This work is narrated in the all-knowing matter-of-fact voice of Death, witnessing the story of the citizens of Molching: When nine-year-old Liesel arrives outside the boxlike house of her new foster parents at 33 Himmel Street , she refuses to get out of the car. Liesel has been separated from her parents - 'Kommunists' - for ever, and at the burial of her little brother, she steals a gravedigger's instruction manual which she can't read. It is the beginning of her illustrious career. In the care of the Hubermans, Liesel befriends blond-haired Rudy Steiner, her neighbour obsessed with Jesse Owens, and the mayor's wife, who hides from despair in her library. Together Liesel and Rudy steal books - from Nazi book burning piles, from the mayor's library, from the rich people for whom her foster mother does the ironing. In time, they take in a Jewish boxer, Max, who reads with Liesel in the basement. By 1943, the Allied bombs are falling, and the sirens begin to wail. Liesel shares out her books in the air-raid shelters.

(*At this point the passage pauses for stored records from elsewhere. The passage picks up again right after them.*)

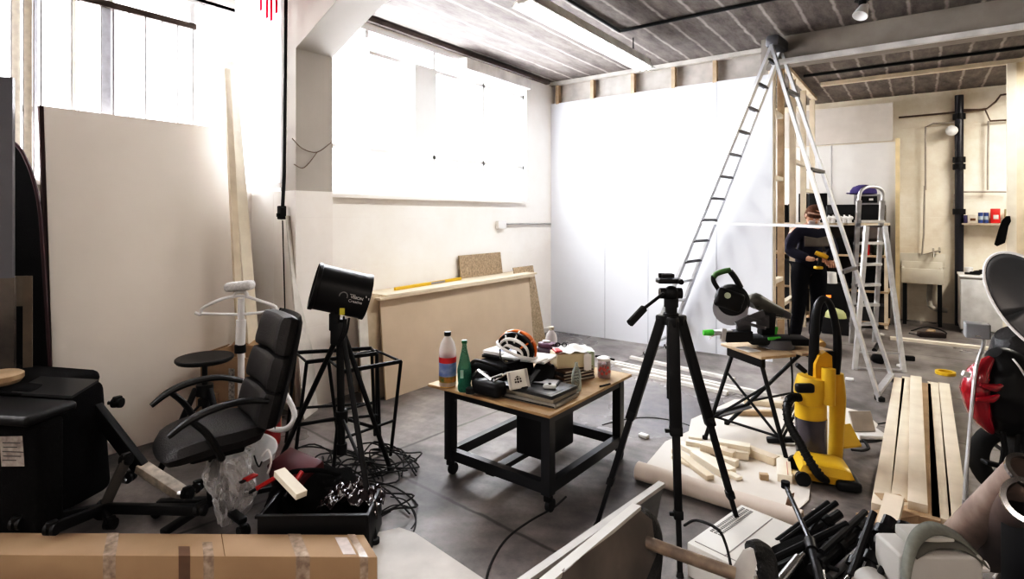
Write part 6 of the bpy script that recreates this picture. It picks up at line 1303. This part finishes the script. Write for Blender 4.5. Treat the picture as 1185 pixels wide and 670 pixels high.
# big card tubes
def bigtube(lab, p, q, r, m_):
    t = thing('card_tube', lab, 'tube', V((*((p+q)/2).xy, 0))); L = (q-p).length
    MB().lathe([(r, 0), (r, L), (r*.86, L), (r*.86, .0), (r, 0)], p, ax=(q-p), n=36).build('tube_wall', m_, t); MB().lathe([(r*1.06, L-.01), (r*1.06, L+.004), (r*.84, L+.006), (r*.84, L-.01)], p, ax=(q-p), n=36).build('metal_rim', M_CHR, t); MB().lathe([(0, .02), (r*.85, .02)], p, ax=(q-p), n=24).build('inner_end', M_BLK, t)
M_TB = mat('pinkish_card', (.30, .235, .20), .6, var=.2, scale=9, col2=(.17, .12, .10))
bigtube('upper thick brown tube with open metal rimmed end at right edge', P(1112, 620, 2.35), P(1190, 545, 2.00), .064, M_TB)
bigtube('lower thick brown tube with dark open end at right edge', P(1145, 640, 2.45), P(1192, 580, 1.93), .075, mat('dark_card', (.10, .07, .06), .6, var=.2))
# reflector dish / mirror leaning at the right edge
dm = thing('dish_reflector', 'large grey oval reflector with pale rim at the right frame edge', 'reflector', C(1.98, 2.2, .0))
M_DSH = mat('dish_grey', (.055, .057, .06), .35, var=.1, scale=3)
dc = P(1172, 362, 2.28)+RT*.035; dn = (-FWD*.55-RT*.8+UP*.1).normalized(); 
def dish(k): 
    _, s_, u_2 = axes(dn); u_3 = (u_2*math.cos(TLT)+s_*math.sin(TLT)); s_3 = dn.cross(u_3)
    return s_3, u_3
TLT = .6
s_3, u_3 = dish(0)
dc = P(1197, 352, 2.28)
m = MB(); 
def dpt(r, a): return dc+s_3*(.12*r*math.cos(a))+u_3*(.235*r*math.sin(a))-dn*(.04*(1-r*r))
m.grid(lambda u, v: dpt(max(u, .001), 2*math.pi*v), 8, 40); m.build('dish', M_DSH, dm, solid=.004)
m = MB(); m.tube([dpt(1, 2*math.pi*i/48) for i in range(48)], .006, 6, closed=True); m.build('rim', M_WHT, dm)
m = MB(); m.tube([dc-dn*.05, dc-dn*.10-UP*.2, dc-dn*.12-UP*1.17], .012, 8); m.build('stand_pole', M_BLK, dm)
for k in range(3): m = MB(); b0 = dc-dn*.12-UP*.95; a = 2.1*k; e = V((b0.x+.25*math.cos(a), b0.y+.25*math.sin(a), .01)); m.tube([b0, e], .010, 8); m.build('stand_leg', M_BLK, dm)
# satellite speaker on thin stand
sk_ = thing('speaker_stand', 'thin curved grey floor stand carrying the small grey speaker', 'speaker stand', G(1117, 590))
m = MB(); m.tube([P(1139, 392, 2.98), P(1138, 400, 2.97), P(1131, 420, 2.93), P(1127, 445, 2.9), P(1122, 500, 2.88), P(1118, 550, 2.85), P(1117, 585, 2.84)], [.010, .010, .009, .009, .009, .010, .013], 8, smooth=6); m.build('pole', M_ALU, sk_)
b0 = P(1117, 585, 2.84); b0.z = 0; MB().lathe([(0, 0), (.12, 0), (.12, .012), (.02, .02), (.012, .16), (0, .16)], b0, n=32).build('base', M_GRY, sk_)
ssp = thing('satellite_speaker', 'small grey box speaker on the thin curved stand', 'speaker', P(1130, 391, 2.98))
Xs = Matrix.Translation(P(1130, 382, 2.99)) @ Matrix.Rotation(TH-.55, 4, 'Z')
m = MB(Xs); m.box((0, 0, 0), (.10, .085, .078), bev=.004); m.build('cabinet', M_GRY, ssp); m = MB(Xs); m.box((.0, -.044, 0), (.094, .005, .072), bev=.002); m.build('grille', mat('grille_grey', (.30, .31, .33), .8), ssp); m = MB(Xs); m.box((0, -.0475, -.024), (.022, .002, .006)); m.build('badge', M_CHR, ssp)
m = MB(Xs); m.slab((.0505, -.04, -.037), (.002, 0, 0), (0, .08, 0), (0, 0, .074)); m.build('side_panel', M_BLKP, ssp)
# red motor scooter
mc = thing('red_motor_scooter', 'red and black motor scooter parked at the right frame edge', 'scooter', G(1165, 560))
M_REDP = mat('red_paint', (.30, .008, .022), .22, coat=.8, var=.05)
tm_ = 2.95
def K(px, py, dt=0.): return P(px, py, tm_+dt)
m = MB(); m.tube([K(1147, 414), K(1133, 430), K(1128, 452), K(1134, 478), K(1147, 500)], [.02, .055, .075, .06, .02], 16, smooth=5, flat=.75); m.build('red_fairing', M_REDP, mc)
m = MB(); m.tube([K(1134, 445, -.09), K(1150, 449, -.10), K(1160, 446, -.10)], [.01, .022, .008], 8, smooth=4).tube([K(1130, 462, -.09), K(1146, 462, -.10), K(1156, 457, -.10)], [.01, .02, .008], 8, smooth=4); m.build('red_slats', M_REDP, mc)
m = MB(); m.tube([K(1150, 408, .02), K(1162, 425, .02), K(1164, 455, .02), K(1160, 485, .02), K(1152, 500, .02)], [.04, .12, .15, .12, .03], 16, smooth=5); m.build('black_body', M_BLKP, mc)
m = MB(); m.tube([K(1165, 385, .15), K(1180, 405, .15), K(1196, 430, .15)], [.06, .16, .14], 16, smooth=5); m.build('seat', M_LEA, mc)
m = MB(); m.tube([K(1170, 430, .12), K(1185, 460, .1), K(1195, 490, .1)], [.12, .16, .10], 14, smooth=4); m.build('rear_body', M_BLKP, mc)
m = MB(); m.box(K(1118, 433, -.04), (.04, .02, .03), R=Euler((0, .4, TH)), bev=.006); m.build('indicator', M_WHT, mc)
wcn = K(1152, 500, .0); wcn = V((*C((1150-CX)/FP*3.05, 3.05, 0).xy, .26))
for cc in (P(1178, 530, 3.12), P(1225, 560, 2.75)):
    cc.z = .235 
    m = MB(); axw = (RT*.35+FWD*.94).normalized(); _, s_, u_2 = axes(axw); m.tube([cc+(s_*math.cos(t)+u_2*math.sin(t))*.18 for t in [2*math.pi*i/40 for i in range(40)]], .05, 12, closed=True); ty = m.build('tyre', M_RUB, mc)
    m = MB(); m.cyl(cc-axw*.04, cc+axw*.04, .035, n=16)
    for k in range(5): t = 2*math.pi*k/5; m.beam(cc, cc+(s_*math.cos(t)+u_2*math.sin(t))*.14, .02, .02)
    m.build('wheel_hub', M_GRY, ty)
MB().tube([K(1160, 500, -.05), K(1163, 520, -.06), K(1158, 545, -.06)], .014, 8).tube([K(1178, 500, -.05), K(1176, 530, -.06), K(1170, 560, -.06)], .012, 8).build('stand_bars', M_BLK, mc)
MB().beam(K(1138, 534, -.06), K(1160, 540, -.06), .05, .02, bev=.006).build('footrest', M_BLK, mc)
MB().tube([K(1172, 415, -.12), K(1180, 425, -.14), K(1188, 438, -.12)], .005, 6, smooth=4).build('cable', M_WHT, mc)
MB().box(K(1188, 515, .0), (.16, .14, .22), R=Euler((0, .2, TH)), bev=.03).build('engine_block', mat('engine_dark', (.05, .05, .055), .4, .5, var=.3, scale=20), mc)
# dark cabinet edge behind the right foreground tube
single(MB().box(P(1190, 640, 1.98), (.10, .12, .32), R=Euler((0, 0, TH)), bev=.01), 'black_box', M_BLK, 'black box corner at the bottom right frame edge', 'box')
# ================================================================== LIGHT, CAMERA
def area(name, loc, rot, sx, sy, power, col=(1, 1, 1)):
    l = bpy.data.lights.new(name, 'AREA'); l.shape = 'RECTANGLE'; l.size = sx; l.size_y = sy; l.energy = power; l.color = col
    o = bpy.data.objects.new(name, l); COL.objects.link(o); o.location = loc; o.rotation_euler = rot; return o
R90 = math.radians(90)
area('daylight_far_bay', (XW-.45, 4.49, 2.62), (0, -R90, 0), 1.9, 3.4, 620, (.93, .96, 1))
area('daylight_near_bay', (XN-.45, -.3, 2.62), (0, -R90, 0), 1.9, 6.0, 420, (1, .97, .95))
area('daylight_return', (-4.55, 3.2, 2.6), (-R90, 0, 0), .7, 1.6, 30, (.96, .98, 1))
area('daylight_rear_bay', (XW-.45, 8.65, 2.62), (0, -R90, 0), 1.7, 2.7, 420, (1, .98, .95))
area('strip_lamp_glow', (fx, 4.62, 3.12), (0, 0, 0), .2, 2.3, 45, (1, .97, .93))
area('area_light_rear', (1.6, 8.6, 3.3), (0, 0, 0), .3, 2.2, 130, (1, .95, .86))  # added unseen area light for a brighter back wall, no fixture modelled
area('fill_light_behind', (1.0, -.6, 3.3), (0, 0, 0), 2.6, .5, 100, (1, .88, .80))  # added fill light behind the camera, no fixture stands there
wd = bpy.data.worlds.new('daylight'); SC.world = wd; wd.use_nodes = True
bg = wd.node_tree.nodes['Background']; bg.inputs['Color'].default_value = (.95, .97, 1, 1); bg.inputs['Strength'].default_value = 1.5
cam = bpy.data.cameras.new('camera'); co = bpy.data.objects.new('camera', cam); COL.objects.link(co)
co.location = (0, 0, EYE); co.rotation_euler = (R90, 0, TH)
cam.sensor_width = 36; cam.sensor_fit = 'HORIZONTAL'; cam.lens = FP/1185*36; cam.shift_y = -(335-HY)/1185; cam.clip_start = .05
SC.camera = co
SC.view_settings.view_transform = 'Standard'; SC.view_settings.look = 'Medium High Contrast' if False else 'None'; SC.view_settings.exposure = .1
SC.view_settings.use_curve_mapping = True
cm = SC.view_settings.curve_mapping; cu_ = cm.curves[3]
for x_, y_ in ((.06, .028), (.2, .165), (.5, .53), (.8, .87)): cu_.points.new(x_, y_)
cm.update()
SC.cycles.use_denoising = True; SC.cycles.max_bounces = 8; SC.cycles.diffuse_bounces = 4; SC.cycles.transparent_max_bounces = 12; SC.cycles.sample_clamp_indirect = 6
try: SC.cycles.denoiser = 'OPENIMAGEDENOISE'
except Exception: pass
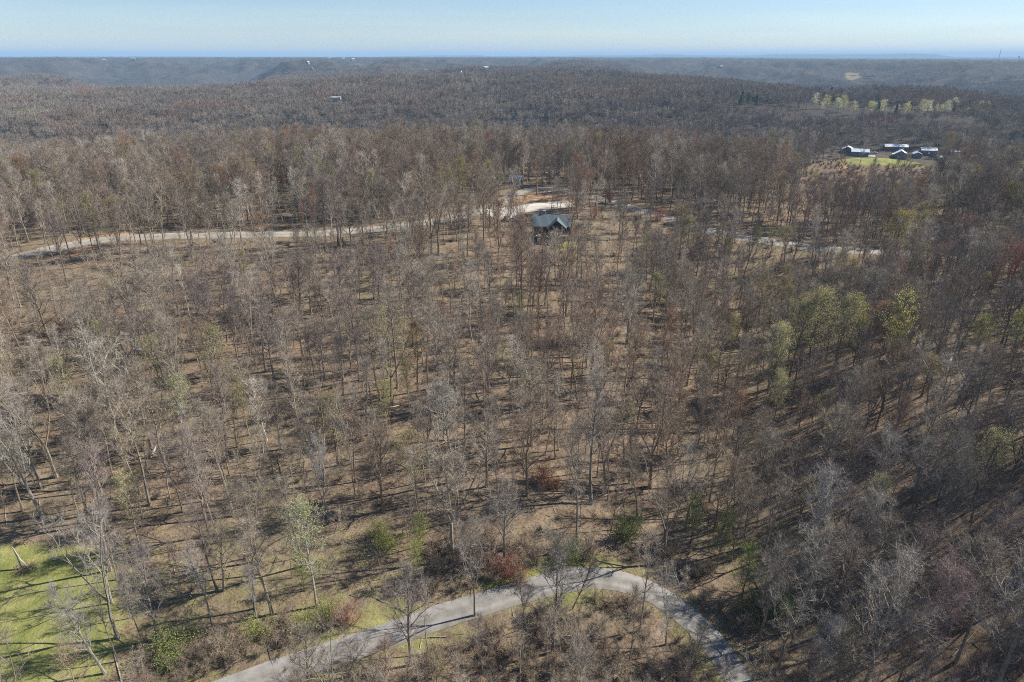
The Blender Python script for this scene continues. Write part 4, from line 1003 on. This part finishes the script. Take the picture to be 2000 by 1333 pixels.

Bailieborough Reading Group discussed this book on the 31st of May. For most of the members this was the second time reading and discussing the book but none of us minded that in the least.
ReplyDeleteWe all agreed that this is an excellent book, very well written and in such way that it can be read by readers of almost any age.
All of us thought that having Death as the narrator made for an interesting and very original concept.
There are obvious links between this book and The Pianist, which we read last month. Both books show that although the German people as a whole can be seen as wrong during the Nazi years, this doesn't mean that there weren't good individual people who tried to do the right thing despite the circumstances surrounding them.
The anti "black versus white" or "us versus them" message that is so obvious in both books is also what makes these books so appropriate for the Dialogues Through Literature Programme.